Une rude carcéralité car, contrairement aux détenus hommes, elles n’ont pas droit à la période d’accueil et d’observation destinée à atténuer le choc de l’incarcération. Dans les petites maisons d’arrêt, elles peuvent se retrouver totalement seules si par hasard il n’y a pas d’autres femmes incarcérées au même moment qu’elles. Elles n’ont accès aux activités proposées (cours, sport, formations) que sur des créneaux horaires restreints. Elles bénéficient peu, comparativement aux hommes, de la semi-liberté, qui permet de travailler à l’extérieur en journée et de revenir le soir en détention.
Dans cet univers clos, coercitif et hiérarchisé, une conception patriarcale de la féminité continue de faire pression sur les femmes. Ainsi si il n’y a pas d’hommes ni parmi les détenus ni parmi les surveillants en contact direct avec les femmes incarcérées, ils sont présents aux postes plus gradés. Ils sont donc amenés à prendre des décisions réglant la vie des détenues et parfois lourdes de conséquences : changement de co-cellulaire, mise au quartier disciplinaire…
Les difficultés liées à la surpopulation carcérale, le racket, y sont souvent souvent ramenés à de simples querelles « de filles ». Non que ces problèmes trouvent davantage leurs solutions dans les quartiers d’hommes, mais on en fait ici une interprétation différente, avec comme conséquences une attitude paternaliste et infantilisante envers les détenues.
Le règlement intérieur et les produits disponibles à la cantine (commandes hebdomadaires que les détenues passent pour améliorer l’ordinaire, payées avec l’argent envoyé par les familles ou gagné en travaillant en détention) reproduisent à l’intérieur des murs le contrôle social sur l’apparence et la séduction féminine, avec toute l’ambivalence que l’on retrouve à l’extérieur. Ainsi, à côté d’une incitation à à « ne pas se laisser aller » et à « prendre soin de soi » à travers le sport ou des soins esthétiques qui peuvent être proposés à des femmes jugées narcissiquement fragiles, on trouve des règlements intérieurs interdisant shorts et débardeurs dans les espaces de circulation et prohibant le parfum. Les seuls sous-vêtements disponibles à la cantine sont des brassières de sport Décathlon. Est-ce à dire qu’on considère que le port d’un soutien-gorge un tant soit peu féminin n’a de sens qu’avec le regard d’un homme pour le voir ? L’administration pénitentiaire penserait-elle que trop d’apprêt signe forcément une tentative de séduction et donc de corruption de la part des Eves incarcérées envers les gradés ?

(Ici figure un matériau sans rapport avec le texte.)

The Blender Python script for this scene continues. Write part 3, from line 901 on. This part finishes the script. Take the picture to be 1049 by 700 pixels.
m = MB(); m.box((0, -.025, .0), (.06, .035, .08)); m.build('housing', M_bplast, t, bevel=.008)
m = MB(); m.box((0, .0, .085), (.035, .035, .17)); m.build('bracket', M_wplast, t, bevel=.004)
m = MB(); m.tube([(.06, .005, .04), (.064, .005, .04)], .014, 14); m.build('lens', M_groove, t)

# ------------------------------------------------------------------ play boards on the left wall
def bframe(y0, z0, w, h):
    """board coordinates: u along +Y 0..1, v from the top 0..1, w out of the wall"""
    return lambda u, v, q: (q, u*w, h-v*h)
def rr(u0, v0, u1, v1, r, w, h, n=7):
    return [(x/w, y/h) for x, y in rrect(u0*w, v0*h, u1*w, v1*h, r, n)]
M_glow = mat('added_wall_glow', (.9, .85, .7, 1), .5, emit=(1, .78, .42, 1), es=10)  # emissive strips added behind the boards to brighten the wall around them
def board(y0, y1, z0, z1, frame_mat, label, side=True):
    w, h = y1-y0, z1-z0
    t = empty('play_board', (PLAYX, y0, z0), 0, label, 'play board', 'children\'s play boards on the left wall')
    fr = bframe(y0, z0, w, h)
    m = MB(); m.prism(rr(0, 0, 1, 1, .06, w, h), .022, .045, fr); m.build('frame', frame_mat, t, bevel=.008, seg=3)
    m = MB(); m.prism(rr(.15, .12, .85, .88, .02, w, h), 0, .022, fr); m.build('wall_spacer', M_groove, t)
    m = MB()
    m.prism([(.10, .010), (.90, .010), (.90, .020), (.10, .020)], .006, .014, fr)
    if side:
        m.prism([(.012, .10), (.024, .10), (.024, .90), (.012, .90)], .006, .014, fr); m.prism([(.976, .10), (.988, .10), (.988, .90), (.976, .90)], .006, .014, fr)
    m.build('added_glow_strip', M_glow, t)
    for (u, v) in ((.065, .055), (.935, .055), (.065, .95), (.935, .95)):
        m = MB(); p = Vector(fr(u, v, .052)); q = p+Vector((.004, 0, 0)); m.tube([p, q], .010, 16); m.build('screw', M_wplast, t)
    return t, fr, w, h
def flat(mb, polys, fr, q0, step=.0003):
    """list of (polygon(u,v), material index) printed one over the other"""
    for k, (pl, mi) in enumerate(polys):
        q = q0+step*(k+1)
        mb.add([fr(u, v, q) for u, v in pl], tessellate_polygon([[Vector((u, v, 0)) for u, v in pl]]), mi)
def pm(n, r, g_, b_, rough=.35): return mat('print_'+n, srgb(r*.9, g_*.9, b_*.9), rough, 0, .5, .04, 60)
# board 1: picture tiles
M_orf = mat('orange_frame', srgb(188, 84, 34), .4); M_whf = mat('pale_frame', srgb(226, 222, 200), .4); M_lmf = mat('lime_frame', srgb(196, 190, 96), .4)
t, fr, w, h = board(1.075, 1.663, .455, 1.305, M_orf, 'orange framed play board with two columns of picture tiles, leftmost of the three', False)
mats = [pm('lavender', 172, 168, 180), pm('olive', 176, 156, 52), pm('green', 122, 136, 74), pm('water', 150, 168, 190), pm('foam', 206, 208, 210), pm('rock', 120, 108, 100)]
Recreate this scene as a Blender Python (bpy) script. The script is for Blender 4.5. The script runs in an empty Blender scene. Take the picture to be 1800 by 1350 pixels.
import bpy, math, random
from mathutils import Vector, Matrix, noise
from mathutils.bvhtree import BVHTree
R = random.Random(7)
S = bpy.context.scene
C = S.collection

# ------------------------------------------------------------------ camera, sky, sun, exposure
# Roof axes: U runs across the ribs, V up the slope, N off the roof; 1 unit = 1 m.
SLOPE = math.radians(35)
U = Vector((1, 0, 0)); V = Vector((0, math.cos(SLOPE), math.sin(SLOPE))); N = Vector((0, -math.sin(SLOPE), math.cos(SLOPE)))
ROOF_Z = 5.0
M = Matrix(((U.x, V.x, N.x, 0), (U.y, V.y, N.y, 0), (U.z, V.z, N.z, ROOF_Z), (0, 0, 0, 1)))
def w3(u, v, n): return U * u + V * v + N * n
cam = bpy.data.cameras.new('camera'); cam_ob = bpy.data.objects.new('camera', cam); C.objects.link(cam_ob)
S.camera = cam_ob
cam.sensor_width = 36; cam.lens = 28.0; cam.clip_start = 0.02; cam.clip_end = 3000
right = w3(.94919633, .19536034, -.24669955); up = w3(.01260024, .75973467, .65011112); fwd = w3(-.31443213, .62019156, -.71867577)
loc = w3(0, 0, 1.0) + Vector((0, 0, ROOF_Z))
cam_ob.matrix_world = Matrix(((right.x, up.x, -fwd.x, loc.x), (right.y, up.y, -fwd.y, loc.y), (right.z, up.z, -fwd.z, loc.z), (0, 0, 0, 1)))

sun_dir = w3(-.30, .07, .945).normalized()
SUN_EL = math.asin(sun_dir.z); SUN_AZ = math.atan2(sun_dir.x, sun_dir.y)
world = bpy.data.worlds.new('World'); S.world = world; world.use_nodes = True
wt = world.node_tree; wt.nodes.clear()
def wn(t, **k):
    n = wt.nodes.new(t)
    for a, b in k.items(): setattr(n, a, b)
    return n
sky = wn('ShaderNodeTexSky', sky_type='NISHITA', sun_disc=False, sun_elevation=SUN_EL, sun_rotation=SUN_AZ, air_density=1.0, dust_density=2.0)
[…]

Enfin, il existe en prison parmi les détenues une forme d’ordre social, informel mais reconnu par toutes et tous, détenues, surveillantes et gradés, qui a tout à voir avec la représentation de la nature féminine. Il y a les caïds, celles qui, comme leurs homologues masculins avec qui elles partagent postures langage, se sont lancées de manière autonome et avec succès dans le trafic de stupéfiants. Leur comportement irrite et leur attitude provocatrice les amène souvent à un bras de fer avec l’administration pénitentiaire, qui se solde par des sanctions ou des peines supplémentaires. La Justice pourtant peut se montrer plus indulgente qu’avec les trafiquants masculins, pourvu qu’elle puisse percevoir une fragilité ou une naïveté, le meilleur exemple étant celui de la jeune femme se laissant embarquer par son amour pour un dealer.
Il y a les femmes coupables d’homicides, bien souvent sur un compagnon violent au terme d’années de maltraitance, qui commencent parfois dans l’enfance et se poursuivent ensuite avec un homme, ou plusieurs dans une répétition de l’histoire traumatique. Leur parcours pénal va être marqué par une grande ambivalence : entre injonction à reconnaitre sa culpabilité, sous forme d’expressions de remords, d’acceptation pleine et entière de la durée de la peine et de paiement de parties civiles, et reconnaissance de soi-même en tant que victime, statut en général jamais pensé et jamais entériné par la Justice faute de plainte, et pourtant indispensable à la reconstruction de soi. Cette ambivalence se retrouve dans les mesures d’aménagement de peine (libération conditionnelle, bracelet électronique) qui sont parfois refusées car le juge craint si le compagnon n’est pas décédé une vengeance ou la poursuite de la relation d’emprise. Il ordonne donc la poursuite de l’incarcération comme une « mesure de protection » pour la femme…
Il y a enfin, au bas de la hiérarchie sociale qui s’établit en prison, les femmes infanticides. L’infanticide garde une part d’incompréhensible contre laquelle toutes les remises en contexte et toutes les expertises psychologiques ne peuvent lutter. C’est le crime parmi les crimes. Parce qu’il semble en contradiction absolue avec le fameux instinct maternel, cet amour et ces soins que toute femme donnerait de façon innée à son bébé, la femme coupable d’infanticide est jugée monstrueuse, contre-nature. Elles ne sont pas fréquentables et sont souvent rudoyées en cas de cohabitation forcée. Aussi taisent-elles ce qui les amènent en détention, cachent toute photo, tout souvenir et toutes larmes, de peur de se voir ostraciser, ce qui rend le travail de deuil difficile.
Ce rapide tour d’horizon de la situation des femmes incarcérées, à travers les observations que j’ai pu faire dans le cadre de mon exercice de la médecine en milieu pénitentiaire et les données de l’Observatoire international des prisons, montre bien que la prison a été construite par et pour des hommes, obéissant à une logique du nombre sur laquelle il serait également bon de se questionner, l’idéal de masculinité n’étant probablement pas étranger à la sur-représentativité des hommes parmi la population délinquante. Néanmoins, il y a des femmes incarcérées et malgré que la politique pénale prévoit de construire encore davantage de prisons, la question de l’amélioration de leur situation n’est jamais évoquée. Pourtant, la prison fait partie de la République et dedans comme dehors, l’égalité est y un droit.